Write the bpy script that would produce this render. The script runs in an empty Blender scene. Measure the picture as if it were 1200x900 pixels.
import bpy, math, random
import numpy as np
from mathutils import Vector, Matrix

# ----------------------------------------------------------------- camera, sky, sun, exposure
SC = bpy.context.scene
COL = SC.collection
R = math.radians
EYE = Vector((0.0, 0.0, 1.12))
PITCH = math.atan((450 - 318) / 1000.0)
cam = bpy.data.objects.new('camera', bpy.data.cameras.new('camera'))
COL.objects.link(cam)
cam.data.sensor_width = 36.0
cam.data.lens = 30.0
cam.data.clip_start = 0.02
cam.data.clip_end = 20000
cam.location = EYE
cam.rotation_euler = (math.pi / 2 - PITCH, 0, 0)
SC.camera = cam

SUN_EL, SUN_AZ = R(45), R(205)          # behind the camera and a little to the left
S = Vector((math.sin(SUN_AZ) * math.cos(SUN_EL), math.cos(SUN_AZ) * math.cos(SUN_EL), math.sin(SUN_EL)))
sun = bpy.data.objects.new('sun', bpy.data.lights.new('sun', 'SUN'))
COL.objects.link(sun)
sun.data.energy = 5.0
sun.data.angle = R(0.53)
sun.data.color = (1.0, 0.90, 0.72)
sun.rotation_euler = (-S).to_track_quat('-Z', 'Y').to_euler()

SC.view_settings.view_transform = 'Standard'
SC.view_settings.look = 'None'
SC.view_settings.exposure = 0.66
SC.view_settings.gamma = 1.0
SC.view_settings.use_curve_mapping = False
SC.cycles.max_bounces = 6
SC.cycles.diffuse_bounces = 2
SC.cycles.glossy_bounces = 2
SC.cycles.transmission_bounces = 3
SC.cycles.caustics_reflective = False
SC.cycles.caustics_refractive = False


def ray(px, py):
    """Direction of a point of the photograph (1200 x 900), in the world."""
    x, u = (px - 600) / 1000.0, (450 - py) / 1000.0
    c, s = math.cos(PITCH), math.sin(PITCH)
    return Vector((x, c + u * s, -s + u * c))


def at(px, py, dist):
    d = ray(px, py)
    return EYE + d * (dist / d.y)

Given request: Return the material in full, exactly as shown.

Answer to the problem:
Write the bpy script that would produce this render. The script runs in an empty Blender scene. Measure the picture as if it were 1200x900 pixels.
import bpy, math, random
import numpy as np
from mathutils import Vector, Matrix

# ----------------------------------------------------------------- camera, sky, sun, exposure
SC = bpy.context.scene
COL = SC.collection
R = math.radians
EYE = Vector((0.0, 0.0, 1.12))
PITCH = math.atan((450 - 318) / 1000.0)
cam = bpy.data.objects.new('camera', bpy.data.cameras.new('camera'))
COL.objects.link(cam)
cam.data.sensor_width = 36.0
cam.data.lens = 30.0
cam.data.clip_start = 0.02
cam.data.clip_end = 20000
cam.location = EYE
cam.rotation_euler = (math.pi / 2 - PITCH, 0, 0)
SC.camera = cam

SUN_EL, SUN_AZ = R(45), R(205)          # behind the camera and a little to the left
S = Vector((math.sin(SUN_AZ) * math.cos(SUN_EL), math.cos(SUN_AZ) * math.cos(SUN_EL), math.sin(SUN_EL)))
sun = bpy.data.objects.new('sun', bpy.data.lights.new('sun', 'SUN'))
COL.objects.link(sun)
sun.data.energy = 5.0
sun.data.angle = R(0.53)
sun.data.color = (1.0, 0.90, 0.72)
sun.rotation_euler = (-S).to_track_quat('-Z', 'Y').to_euler()

SC.view_settings.view_transform = 'Standard'
SC.view_settings.look = 'None'
SC.view_settings.exposure = 0.66
SC.view_settings.gamma = 1.0
SC.view_settings.use_curve_mapping = False
SC.cycles.max_bounces = 6
SC.cycles.diffuse_bounces = 2
SC.cycles.glossy_bounces = 2
SC.cycles.transmission_bounces = 3
SC.cycles.caustics_reflective = False
SC.cycles.caustics_refractive = False


def ray(px, py):
    """Direction of a point of the photograph (1200 x 900), in the world."""
    x, u = (px - 600) / 1000.0, (450 - py) / 1000.0
    c, s = math.cos(PITCH), math.sin(PITCH)
    return Vector((x, c + u * s, -s + u * c))


def at(px, py, dist):
    d = ray(px, py)
    return EYE + d * (dist / d.y)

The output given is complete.